In 2015, Lauren De-Ath, an MA History and Culture of Fashion student at the London College of Fashion was awarded the Yarwood Research Grant for her research on ‘Roaming Dragons: Vestiary Processes and Practices of 20th Century British Chinese Migration, 1880-1970’.
Lauren shared this report with us:
Roaming Dragons” had two ambitious research aims sprung from omissions in wider scholarship on British Chinese cultural practice. This dissertation sought to rectify this by analysing dress and the act of dressing within twentieth-century diaspora. Our primary aim was to tackle the pressing peripheralisation of British Chinese from diasporic and postcolonial academia, and cultural studies; and, secondly, argue a case for dress as an important tool of cross-cultural adaption and cultural learning, what we term ‘sartorial assimilation’.
Given my interests in the psychosocial components of dress, I became increasingly interested in how the dressed body operates when in transition and faced with indeterminable culture clashes. The proximity of clothing to the human form as an extension of their personality enables us to critically situate the ‘cultural stranger’; a person for whom a new host society remains alien and uncharted, and host culture, as the rules of the game, unlearnt. Our cultural stranger and empirical focus is the ethnic Chinese who migrated to Britain throughout the twentieth-century, with an emphasis on the female Chinese experience. At times, we also pulled from North American-Chinese sources to serve as a comparison and support to our BritishChinese theories. Our hypothesis was that merging and morphing dress habits were linked to spiritual and ideological changes that could be read as the person adapted and responded to ‘foreign’ culture and society around them.

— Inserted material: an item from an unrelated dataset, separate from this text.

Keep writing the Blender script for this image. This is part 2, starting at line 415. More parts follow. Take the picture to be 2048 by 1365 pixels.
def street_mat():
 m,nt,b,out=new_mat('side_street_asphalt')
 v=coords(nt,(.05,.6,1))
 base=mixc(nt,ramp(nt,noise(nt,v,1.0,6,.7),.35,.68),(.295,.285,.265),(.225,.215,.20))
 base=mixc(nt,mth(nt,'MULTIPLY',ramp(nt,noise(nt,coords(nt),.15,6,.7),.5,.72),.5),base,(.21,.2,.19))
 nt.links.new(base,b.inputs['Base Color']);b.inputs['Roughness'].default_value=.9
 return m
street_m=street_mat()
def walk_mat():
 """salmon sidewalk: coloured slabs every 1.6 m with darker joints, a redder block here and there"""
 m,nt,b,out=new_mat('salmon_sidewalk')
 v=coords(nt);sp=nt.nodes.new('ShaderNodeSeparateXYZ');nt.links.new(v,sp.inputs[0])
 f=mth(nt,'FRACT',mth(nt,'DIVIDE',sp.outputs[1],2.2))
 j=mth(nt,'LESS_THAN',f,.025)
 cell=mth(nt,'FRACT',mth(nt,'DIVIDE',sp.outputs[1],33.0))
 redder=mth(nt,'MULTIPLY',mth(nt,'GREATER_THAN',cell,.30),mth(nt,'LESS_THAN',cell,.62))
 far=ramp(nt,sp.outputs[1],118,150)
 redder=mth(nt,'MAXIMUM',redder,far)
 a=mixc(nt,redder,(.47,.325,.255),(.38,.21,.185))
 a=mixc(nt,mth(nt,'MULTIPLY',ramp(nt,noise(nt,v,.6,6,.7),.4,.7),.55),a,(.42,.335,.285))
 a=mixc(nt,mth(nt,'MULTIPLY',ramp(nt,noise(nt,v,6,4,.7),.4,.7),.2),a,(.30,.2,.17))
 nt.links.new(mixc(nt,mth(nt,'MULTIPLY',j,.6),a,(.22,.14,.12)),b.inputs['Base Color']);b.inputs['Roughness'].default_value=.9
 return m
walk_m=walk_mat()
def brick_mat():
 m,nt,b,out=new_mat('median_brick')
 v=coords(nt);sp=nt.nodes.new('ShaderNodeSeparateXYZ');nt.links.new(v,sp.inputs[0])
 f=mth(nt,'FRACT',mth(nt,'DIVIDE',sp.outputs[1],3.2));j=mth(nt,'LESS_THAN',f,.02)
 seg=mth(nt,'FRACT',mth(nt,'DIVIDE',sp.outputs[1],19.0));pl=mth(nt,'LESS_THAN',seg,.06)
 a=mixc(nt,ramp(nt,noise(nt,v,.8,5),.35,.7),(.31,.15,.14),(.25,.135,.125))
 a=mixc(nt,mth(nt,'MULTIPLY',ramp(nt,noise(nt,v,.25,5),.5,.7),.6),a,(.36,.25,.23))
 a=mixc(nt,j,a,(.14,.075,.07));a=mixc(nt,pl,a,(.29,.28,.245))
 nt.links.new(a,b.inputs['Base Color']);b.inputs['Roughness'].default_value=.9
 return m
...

Research laid bare the vestiary processes and practices of Chinese migration to Britain, outlining three stages from sartorial preparation, arrival and assimilation. Using historic archival data and extended interviews with Chinese women who migrated to Britain from 1950-1970 the research highlighted how for diasporic Chinese throughout the twentieth-century, dress has played an important role in the migration and resettlement process. During Edwardian times, dress acted as a protective, objective tool to circumvent negative attention in the wake of anti-Chinese racism. As these waves of Sinophobia lapsed after World War II, the cultural climate permitted a more selfreflexive use of dress. Via interviews we learnt that for many Chinese women migration afforded them more comparative social and cultural freedoms than their hometowns. Women responded largely positively to the socio-cultural opportunities afforded them by ‘egalitarian’ Britain and dress subsequently reflected a burgeoning individualism that was suppressed in more kin-based, collectivistic societies. This included the creation of an intercultural ‘British-Chinese style’ that reflected an ‘archive’ of migratory experiences.

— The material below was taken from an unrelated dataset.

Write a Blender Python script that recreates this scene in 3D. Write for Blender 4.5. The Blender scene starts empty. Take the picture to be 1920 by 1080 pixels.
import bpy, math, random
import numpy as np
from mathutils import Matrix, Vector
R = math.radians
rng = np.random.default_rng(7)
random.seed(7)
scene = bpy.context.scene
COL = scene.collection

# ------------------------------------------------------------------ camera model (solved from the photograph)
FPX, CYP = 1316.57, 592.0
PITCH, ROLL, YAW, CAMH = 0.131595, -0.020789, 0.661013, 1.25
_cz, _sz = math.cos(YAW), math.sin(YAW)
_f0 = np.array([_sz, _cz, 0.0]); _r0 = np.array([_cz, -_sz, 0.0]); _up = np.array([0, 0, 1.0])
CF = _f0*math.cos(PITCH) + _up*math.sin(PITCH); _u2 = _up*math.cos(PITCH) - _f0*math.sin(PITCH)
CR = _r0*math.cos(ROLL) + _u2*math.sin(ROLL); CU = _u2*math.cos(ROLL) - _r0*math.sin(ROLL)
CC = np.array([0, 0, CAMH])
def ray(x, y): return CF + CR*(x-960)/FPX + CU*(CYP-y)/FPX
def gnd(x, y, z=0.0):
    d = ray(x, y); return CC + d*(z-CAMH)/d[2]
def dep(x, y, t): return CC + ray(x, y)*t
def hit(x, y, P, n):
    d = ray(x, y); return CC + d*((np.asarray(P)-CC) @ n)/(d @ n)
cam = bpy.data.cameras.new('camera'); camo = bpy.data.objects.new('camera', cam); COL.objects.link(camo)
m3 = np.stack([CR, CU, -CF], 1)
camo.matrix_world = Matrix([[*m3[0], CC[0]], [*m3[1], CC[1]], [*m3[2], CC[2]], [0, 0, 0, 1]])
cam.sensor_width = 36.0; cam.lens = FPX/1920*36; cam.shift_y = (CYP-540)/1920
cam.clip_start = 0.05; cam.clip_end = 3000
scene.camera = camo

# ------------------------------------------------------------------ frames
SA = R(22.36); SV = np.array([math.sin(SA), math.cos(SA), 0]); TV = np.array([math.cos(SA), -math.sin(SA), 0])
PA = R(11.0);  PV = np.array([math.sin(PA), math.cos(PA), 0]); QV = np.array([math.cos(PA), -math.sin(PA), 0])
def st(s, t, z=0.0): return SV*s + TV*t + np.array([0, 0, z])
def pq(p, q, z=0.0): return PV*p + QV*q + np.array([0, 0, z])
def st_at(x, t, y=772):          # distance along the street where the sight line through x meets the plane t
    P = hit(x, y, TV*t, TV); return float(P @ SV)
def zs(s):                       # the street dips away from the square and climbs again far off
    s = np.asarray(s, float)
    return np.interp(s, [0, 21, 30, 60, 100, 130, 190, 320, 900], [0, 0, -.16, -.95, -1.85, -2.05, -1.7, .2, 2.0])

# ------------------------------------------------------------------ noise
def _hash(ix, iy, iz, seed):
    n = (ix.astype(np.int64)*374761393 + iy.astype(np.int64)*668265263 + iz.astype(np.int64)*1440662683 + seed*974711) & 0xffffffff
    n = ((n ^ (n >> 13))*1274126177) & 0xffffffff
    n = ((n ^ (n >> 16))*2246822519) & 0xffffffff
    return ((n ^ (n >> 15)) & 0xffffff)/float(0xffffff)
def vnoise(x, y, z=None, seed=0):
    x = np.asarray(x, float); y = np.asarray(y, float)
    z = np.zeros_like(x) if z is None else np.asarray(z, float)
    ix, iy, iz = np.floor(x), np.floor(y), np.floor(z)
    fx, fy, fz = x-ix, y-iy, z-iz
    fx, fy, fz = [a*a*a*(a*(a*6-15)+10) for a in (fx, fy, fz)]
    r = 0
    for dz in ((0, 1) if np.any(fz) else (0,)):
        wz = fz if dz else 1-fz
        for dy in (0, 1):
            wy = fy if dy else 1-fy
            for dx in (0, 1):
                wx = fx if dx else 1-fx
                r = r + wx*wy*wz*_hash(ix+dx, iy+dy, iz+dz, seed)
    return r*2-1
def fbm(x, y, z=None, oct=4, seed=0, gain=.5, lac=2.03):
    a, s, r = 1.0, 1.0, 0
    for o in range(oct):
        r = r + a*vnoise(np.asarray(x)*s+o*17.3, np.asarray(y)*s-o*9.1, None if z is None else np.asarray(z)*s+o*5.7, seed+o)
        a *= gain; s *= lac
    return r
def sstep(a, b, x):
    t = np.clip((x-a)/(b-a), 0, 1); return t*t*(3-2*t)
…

Receiving the Yarwood Jubilee Award meant that I was not only able to hire a translator and travel around the UK to interview British Chinese women about their experiences, but undertake an international trip. Whilst this research was nominally about ‘everyday’ dress, it also covered the uses of traditional attire in reiterating cultural heritage otherwise threatened by diaspora. To understand the importance of the cheongsam to firstgeneration migrant Chinese, it was pertinent to travel to Toronto, Canada to interview the surviving family members of the Kwok Sun Silk Company- the only traditional Chinese tailors in the west- where through oral testimony we assessed why and how traditional clothes were an important fixture of migratory Chinese culture. By comparing to earlier periods where adopting host attire was a necessity to avoid assault, the rise of the cheongsam paralleled the rising ‘Yellow Power’ movement and declining Sinophobia. Due to the sensitivity of the topic, this interview was only granted provided I flew to Canada- and was thus impossible to achieve without the support and validation of the Costume Society.